É mais difícil enterrar uma ideia morta do que um corpo morto. A insistência da corrida é o apego à ideia do que é correr.

  Da jugular ao siso. A maior dor não é a da partida é ter que ficar com a bagagem pesada com tudo aquilo que não foi. Não dói o amor que vai embora, dói ter que receber de volta tudo aquilo de que o cercamos: boia, piscina, viagem internacional, dois filhos, o voo, o ócio de domingo, as massas al dente, as fotos no provador da loja, os elogios no meio da tarde, a cumplicidade da piada do outro lado da mesa.
  Da jugular ao siso, a dor é mesmo de quem sente; parece matar, alguns dias, mas pode ser só uma extração simples. Gelo, sorvete, gelatina e analgésico no caso de dor. Três dias e tudo acabado; o sangue nem chegou a manchar a camisa.




2 comentários:

Paulo Abreu disse...

Minas Gerais em chucas de 18 de setembro de 2018

Querida Amanda
Potencializadora do sentido da vida

Serei breve, ou não, nunca se sabe. O que é o tempo? Aqui nesta prosa há o espaço da dor que atravessa a vida. Você, meio bruxa, meio visionária, vai tecendo a rede com a qual nós outros, mortais apedeutas vamos aprendendo a encontrar o fio da meada.
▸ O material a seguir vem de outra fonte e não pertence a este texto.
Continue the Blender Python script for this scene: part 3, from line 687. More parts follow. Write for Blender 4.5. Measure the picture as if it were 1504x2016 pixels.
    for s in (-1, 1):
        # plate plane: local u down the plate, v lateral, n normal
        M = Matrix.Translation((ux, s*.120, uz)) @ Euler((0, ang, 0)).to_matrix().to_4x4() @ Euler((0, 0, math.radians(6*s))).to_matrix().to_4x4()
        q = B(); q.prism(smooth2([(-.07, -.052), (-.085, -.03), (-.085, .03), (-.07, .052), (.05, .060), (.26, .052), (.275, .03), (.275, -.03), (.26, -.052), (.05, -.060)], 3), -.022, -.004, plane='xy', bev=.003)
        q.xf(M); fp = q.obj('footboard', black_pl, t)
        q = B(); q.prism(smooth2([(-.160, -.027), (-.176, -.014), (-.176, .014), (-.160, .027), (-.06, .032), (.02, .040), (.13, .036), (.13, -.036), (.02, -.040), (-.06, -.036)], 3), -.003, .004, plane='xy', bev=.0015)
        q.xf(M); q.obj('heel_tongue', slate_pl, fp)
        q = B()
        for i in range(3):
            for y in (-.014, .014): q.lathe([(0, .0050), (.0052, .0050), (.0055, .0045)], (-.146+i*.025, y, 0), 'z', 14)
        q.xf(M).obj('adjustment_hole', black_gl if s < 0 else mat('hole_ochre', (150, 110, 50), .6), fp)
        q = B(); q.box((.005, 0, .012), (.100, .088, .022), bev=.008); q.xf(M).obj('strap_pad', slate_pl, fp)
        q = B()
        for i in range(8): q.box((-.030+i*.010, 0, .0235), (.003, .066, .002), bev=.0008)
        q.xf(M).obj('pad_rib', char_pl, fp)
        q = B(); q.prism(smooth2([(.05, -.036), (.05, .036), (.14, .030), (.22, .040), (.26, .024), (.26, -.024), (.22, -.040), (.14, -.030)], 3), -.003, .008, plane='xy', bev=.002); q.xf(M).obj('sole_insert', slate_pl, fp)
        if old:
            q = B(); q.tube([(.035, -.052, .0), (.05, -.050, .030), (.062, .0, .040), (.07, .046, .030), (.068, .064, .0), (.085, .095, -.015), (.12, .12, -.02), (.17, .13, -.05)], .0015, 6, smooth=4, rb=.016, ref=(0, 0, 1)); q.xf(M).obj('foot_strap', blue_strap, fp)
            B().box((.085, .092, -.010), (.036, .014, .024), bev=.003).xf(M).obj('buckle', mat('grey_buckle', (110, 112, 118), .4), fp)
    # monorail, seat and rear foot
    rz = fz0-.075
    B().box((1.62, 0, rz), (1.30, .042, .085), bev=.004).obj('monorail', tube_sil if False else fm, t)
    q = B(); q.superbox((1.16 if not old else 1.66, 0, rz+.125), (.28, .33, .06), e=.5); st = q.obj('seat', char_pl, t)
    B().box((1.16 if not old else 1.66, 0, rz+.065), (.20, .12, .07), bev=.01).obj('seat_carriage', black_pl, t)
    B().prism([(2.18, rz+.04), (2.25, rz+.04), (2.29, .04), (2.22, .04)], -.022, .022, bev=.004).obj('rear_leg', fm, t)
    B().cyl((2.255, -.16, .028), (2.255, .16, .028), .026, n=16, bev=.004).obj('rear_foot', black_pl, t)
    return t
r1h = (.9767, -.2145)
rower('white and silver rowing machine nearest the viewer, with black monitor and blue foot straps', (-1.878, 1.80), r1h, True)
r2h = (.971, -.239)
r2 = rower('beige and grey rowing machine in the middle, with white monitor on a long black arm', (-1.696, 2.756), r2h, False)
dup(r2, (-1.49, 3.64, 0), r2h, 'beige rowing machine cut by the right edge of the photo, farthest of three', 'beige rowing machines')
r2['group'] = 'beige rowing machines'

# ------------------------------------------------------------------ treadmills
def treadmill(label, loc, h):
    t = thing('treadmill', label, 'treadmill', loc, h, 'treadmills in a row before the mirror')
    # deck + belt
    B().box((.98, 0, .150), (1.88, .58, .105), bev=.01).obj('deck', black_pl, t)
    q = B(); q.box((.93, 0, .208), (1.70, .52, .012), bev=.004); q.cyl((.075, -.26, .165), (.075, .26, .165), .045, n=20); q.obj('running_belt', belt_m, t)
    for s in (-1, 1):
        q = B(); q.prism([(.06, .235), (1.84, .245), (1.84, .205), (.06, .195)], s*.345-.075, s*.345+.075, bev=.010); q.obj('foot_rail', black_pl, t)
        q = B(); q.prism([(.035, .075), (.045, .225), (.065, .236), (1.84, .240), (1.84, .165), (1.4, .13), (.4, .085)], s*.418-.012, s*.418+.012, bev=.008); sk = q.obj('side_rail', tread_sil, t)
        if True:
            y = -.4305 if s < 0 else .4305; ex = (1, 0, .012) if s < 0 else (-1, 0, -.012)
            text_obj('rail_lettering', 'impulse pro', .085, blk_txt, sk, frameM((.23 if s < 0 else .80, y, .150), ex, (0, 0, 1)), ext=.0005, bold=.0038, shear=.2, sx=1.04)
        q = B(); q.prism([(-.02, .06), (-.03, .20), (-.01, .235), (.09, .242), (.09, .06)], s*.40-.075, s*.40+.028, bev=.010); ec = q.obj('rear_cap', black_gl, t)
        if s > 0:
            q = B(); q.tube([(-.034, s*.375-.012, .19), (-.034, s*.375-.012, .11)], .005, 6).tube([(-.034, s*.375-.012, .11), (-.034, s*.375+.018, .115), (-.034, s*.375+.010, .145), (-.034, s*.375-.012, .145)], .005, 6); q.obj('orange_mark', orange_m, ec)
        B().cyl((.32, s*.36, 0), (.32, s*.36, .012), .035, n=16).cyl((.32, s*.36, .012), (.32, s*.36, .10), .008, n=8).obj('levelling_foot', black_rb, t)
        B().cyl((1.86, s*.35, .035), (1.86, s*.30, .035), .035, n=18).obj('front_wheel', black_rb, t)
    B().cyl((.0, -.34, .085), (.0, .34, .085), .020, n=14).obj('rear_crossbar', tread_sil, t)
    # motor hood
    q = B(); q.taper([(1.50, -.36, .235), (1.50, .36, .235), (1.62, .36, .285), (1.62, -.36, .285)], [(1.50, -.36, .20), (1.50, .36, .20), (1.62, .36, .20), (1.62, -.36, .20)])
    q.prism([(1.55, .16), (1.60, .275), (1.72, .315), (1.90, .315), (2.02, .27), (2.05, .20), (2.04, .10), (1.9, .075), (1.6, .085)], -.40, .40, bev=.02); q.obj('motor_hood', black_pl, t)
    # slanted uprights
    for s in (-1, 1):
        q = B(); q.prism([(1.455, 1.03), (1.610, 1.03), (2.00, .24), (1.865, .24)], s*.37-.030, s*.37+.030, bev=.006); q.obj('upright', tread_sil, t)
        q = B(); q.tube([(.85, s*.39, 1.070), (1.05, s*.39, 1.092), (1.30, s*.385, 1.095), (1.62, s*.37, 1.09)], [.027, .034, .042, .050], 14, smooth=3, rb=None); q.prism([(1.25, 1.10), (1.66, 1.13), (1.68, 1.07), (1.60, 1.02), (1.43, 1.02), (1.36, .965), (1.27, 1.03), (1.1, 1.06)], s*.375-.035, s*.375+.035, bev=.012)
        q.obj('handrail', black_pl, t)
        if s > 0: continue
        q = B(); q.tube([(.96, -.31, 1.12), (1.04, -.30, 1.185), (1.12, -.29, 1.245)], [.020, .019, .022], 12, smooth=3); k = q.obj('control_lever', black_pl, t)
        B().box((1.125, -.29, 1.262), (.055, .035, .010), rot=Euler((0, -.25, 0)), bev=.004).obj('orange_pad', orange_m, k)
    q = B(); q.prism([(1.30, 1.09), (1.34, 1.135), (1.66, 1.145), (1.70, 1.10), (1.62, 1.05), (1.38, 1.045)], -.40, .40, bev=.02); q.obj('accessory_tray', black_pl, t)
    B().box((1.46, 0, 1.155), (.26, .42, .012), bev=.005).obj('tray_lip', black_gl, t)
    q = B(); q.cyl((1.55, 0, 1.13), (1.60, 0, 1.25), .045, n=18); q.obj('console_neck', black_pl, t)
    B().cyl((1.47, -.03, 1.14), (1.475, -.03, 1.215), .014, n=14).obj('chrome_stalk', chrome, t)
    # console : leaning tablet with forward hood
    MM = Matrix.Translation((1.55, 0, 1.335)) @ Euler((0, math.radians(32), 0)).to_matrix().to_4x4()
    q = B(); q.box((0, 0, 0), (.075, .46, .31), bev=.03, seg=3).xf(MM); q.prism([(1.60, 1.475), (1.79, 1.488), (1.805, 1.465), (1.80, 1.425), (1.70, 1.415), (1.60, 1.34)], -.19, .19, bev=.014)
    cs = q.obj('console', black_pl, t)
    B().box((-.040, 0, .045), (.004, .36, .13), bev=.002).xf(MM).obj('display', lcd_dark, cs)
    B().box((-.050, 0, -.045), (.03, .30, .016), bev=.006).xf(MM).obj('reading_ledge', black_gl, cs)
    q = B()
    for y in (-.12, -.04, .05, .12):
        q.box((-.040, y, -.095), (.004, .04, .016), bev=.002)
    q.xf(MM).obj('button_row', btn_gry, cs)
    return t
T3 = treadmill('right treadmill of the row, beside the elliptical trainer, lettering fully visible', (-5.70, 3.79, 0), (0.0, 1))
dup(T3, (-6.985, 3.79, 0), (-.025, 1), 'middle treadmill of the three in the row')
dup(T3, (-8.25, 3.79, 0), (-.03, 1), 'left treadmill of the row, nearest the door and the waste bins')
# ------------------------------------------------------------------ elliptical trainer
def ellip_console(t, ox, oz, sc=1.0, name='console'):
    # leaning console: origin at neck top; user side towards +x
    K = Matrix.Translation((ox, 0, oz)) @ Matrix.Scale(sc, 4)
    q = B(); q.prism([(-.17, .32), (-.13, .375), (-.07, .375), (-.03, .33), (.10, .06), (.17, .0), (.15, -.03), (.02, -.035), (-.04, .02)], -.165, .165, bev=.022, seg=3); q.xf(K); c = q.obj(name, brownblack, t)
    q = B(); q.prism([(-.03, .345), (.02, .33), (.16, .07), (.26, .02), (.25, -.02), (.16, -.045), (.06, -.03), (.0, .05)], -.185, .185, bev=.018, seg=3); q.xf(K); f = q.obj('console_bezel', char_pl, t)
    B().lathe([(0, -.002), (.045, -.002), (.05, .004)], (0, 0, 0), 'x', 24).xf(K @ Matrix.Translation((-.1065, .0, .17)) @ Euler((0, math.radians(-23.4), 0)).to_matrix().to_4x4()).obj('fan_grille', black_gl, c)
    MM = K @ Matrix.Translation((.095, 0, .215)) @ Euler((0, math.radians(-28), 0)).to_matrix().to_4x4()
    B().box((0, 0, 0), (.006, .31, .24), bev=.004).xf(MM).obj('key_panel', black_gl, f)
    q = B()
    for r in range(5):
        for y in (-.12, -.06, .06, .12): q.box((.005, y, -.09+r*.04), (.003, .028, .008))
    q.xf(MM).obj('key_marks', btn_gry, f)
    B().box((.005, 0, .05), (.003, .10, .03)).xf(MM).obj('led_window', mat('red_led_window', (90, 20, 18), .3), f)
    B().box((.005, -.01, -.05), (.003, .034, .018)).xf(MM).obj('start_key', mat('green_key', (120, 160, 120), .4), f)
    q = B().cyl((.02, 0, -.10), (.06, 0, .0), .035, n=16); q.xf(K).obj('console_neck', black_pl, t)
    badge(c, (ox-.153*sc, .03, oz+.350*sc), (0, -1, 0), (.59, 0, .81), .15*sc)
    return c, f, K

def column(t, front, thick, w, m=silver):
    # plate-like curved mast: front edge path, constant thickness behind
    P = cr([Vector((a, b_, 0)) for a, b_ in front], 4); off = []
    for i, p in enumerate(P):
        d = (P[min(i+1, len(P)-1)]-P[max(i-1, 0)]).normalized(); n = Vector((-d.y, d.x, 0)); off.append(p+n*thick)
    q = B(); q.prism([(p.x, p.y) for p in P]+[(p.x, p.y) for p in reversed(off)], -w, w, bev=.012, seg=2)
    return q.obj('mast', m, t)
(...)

na hora que você designa a ambientação do eu-dor no mundo dentro de um espaço físico razoavelmente tangível e atemporal, explicita que a dor mata o sentido da vida. Perdoemos nossos pecados, traumas, fracassos, erros e amores crassos e assim nos conduziremos ao Monte Olimpo do gozo eterno.

Tenho vindo aqui sempre rapidamente, tenho não ido ao reino, o tempo ... o tempo ... o tempo chronos do tic-tac tic-tac é tenso e perverso. É isto aí!

Um abraço

Paulo Abreu

Amanda Machado disse...

Minas Gerais, dezenove de setembro, do demasiado confuso 2018

Querido Paulo,
o leitor generoso dos tempos urgentes

Compreendo, meu caro, perfeitamente as requisições cotidianas, sempre nos pedindo mais e em menor tempo...embora sinta sua ausência aqui e no vosso Reino, é completamente compreensível.

Sim, Paulo, a dor atravessando os caminhos e amargando o que poderia ser mais doce. Perdoemos, perdoemos sempre, mesmo que o Olimpo não seja nosso nunca e o gozo eterno tampouco.

Grata pela visita, ainda que rápida, é um privilégio!